May 05, 2003

Newsletters worth subscribing to

Ramana Rao's Information Flow. Ramana was at Xerox PARC, and is now at Inxight, and thinks a lot of smart thoughts about information, information visualization, etc. He's begun a list of "49 Classics of Information Flow" which promises to be a tasty set of pointers.

Complexity Digest. A mix of super-academic and layperson-accessible links to articles on various subjects dealing with complexity, social networks, evolution, etc. etc.

Posted by peterme at 12:06 PM | Comments (5) | TrackBack

User Experience Themes, Part I: Craft and Engineering

This past weekend I was asked to speak to a group of graphic designers and art directors about user experience in general, and my work in particular. This opportunity for reflection brought up four recurring themes in my work, themes that pose more questions than offer answers.

Of late, the theme most on my mind is Reconciling Craft and Engineering. A bit back, on a mailing list for information architects, Jesse wrote, "We are artisans, too often trying to get by with the methods of engineers."

In my experience, we have to be both, and finding the appropriate balance is among the most challenging aspects of our practice. I suppose this is a classic left-brain/right-brain conflict.

My own gut tendency is toward engineering. (Had I not had a miserable experience in learning multi-variable calculus in 12th grade, I could have very possibly become some form of physicist.) I'm most comfortable solving problems through rigorous data gathering and analysis. I seek to understand how people process information so that I can tailor systems to satisfy them. I figure that if I get all the details right, order and meaning will emerge. I'm hesitant to consider any design as "final" that hasn't been tested with potential users.

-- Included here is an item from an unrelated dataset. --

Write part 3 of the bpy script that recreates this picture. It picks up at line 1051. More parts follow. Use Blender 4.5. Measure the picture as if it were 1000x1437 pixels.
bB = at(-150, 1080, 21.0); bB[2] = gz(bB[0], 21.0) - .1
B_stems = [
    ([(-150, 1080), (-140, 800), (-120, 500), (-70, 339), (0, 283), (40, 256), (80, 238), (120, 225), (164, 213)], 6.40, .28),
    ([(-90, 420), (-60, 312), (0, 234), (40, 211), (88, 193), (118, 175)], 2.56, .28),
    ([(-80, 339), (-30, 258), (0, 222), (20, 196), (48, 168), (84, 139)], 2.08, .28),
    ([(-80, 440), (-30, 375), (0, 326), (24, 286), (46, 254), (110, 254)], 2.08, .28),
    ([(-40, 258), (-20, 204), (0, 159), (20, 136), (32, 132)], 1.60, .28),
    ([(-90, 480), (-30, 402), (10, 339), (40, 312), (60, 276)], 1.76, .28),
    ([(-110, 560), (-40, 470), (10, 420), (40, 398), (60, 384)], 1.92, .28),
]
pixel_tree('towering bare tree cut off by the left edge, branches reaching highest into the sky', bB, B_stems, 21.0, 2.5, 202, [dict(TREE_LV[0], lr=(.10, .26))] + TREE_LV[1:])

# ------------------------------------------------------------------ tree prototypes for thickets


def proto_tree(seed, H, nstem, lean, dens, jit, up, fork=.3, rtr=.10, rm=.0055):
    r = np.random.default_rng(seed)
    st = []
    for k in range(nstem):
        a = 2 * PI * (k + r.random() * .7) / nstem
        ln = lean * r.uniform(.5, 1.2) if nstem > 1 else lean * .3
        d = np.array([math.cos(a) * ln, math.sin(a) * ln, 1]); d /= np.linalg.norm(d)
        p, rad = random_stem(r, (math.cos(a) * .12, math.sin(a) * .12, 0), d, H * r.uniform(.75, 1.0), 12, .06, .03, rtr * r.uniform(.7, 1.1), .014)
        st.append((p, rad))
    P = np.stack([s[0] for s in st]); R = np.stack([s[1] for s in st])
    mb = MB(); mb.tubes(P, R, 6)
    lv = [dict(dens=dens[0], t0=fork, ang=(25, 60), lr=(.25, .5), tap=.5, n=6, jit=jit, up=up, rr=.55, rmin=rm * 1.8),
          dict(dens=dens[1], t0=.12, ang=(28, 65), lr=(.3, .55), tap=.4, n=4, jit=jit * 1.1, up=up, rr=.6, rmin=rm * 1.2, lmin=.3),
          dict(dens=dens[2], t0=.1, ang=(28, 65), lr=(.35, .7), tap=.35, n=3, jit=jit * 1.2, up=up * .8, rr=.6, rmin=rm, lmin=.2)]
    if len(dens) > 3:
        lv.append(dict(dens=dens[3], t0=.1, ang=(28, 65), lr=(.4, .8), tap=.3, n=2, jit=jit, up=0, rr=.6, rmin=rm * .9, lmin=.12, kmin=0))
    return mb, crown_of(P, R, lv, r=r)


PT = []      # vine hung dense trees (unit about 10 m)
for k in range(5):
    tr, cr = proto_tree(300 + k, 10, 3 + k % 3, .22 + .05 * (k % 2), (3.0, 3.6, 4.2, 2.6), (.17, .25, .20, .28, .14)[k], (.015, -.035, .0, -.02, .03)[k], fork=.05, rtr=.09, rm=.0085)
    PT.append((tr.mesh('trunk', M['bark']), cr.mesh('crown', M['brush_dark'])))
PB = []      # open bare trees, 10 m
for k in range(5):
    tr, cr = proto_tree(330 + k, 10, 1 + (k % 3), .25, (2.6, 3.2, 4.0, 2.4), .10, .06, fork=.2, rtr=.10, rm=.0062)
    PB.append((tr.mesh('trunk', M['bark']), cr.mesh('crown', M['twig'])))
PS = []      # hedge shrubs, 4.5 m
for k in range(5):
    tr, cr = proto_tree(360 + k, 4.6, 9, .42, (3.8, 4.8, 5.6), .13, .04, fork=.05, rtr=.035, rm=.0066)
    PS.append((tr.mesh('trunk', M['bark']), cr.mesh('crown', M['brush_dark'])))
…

In the field of user experience the products we develop must, above all else, *work*. What I mean is that they must function in order to support their users. Before it looks good, before it conveys the latest business direction, before it satisfies the designer's artisanal desires, the product must enable users to support their tasks at hand. Such a functional approach, by necessity, requires an engineering approach.

When dealing with web user experience, another factor to consider is that no product is 'finished.' Unlike other design disciplines where you create a final finished artifact (package, magazine ad, television commercial, industrial design product, etc.), web sites live on, and, so, must be maintained. Maintenance requires an explicit detailing of how the product works, why certain design decisions were made, and tools for keeping it running. This, too, favors an engineering approach.

In fact, I've worked at design companies that took an artisanal approach to web site design, where the designers crafted a beautiful solution derived from intuition and their incomparable ability to execute on it. Clients would receive this work, not know quite what to do with it (since they didn't share or understand the artisanal vision), and would often alter it beyond recognition. In this instance, no one is happy--the agency can no longer point to the work as an exemplar, and the clients feel they spent a lot of money on something that didn't work for them.

So, for the sake of playing it safe, we assume engineering methods, either from the field of usability engineering (in order to ensure our products will work), from library and information science (relying on accepted practice in the organization of information), and computer science (from database design to human-computer interaction).

Unfortunately those methods lead to overly reductive approaches, wherein you attempt to address every little problem in the system. We aim for solutions the success of which can be easily measured, and this doesn't take into account the reality of the messineess of the systems we're creating. We provide a false sense of structure and order on top of what is chaos.

Perhaps most damaging, and what I suspect Jesse was getting at in his statement, is that such reduction limits our ability for insight. For seeing the Big Picture. For making the intuitive leap that will push the design to the 'next level.'

The logical extreme of this precedence of the engineering approach is that every site looks and operates similarly, because the reductive methods will result in the same solutions. And you're seeing that emerge across the web, in travel sites, financial services sites, much of e-commerce.

And while it's been important for sites to achieve that baseline of functionality and usability, we're reaching a point where it's imperative that we move beyond that. It's time to utilize insight to provide a unique engagement for our visitors. Not that we ought to abandon engineering methods. Far from it -- we need to figure out ways to merge craft and engineering to provide the greatest satisfaction.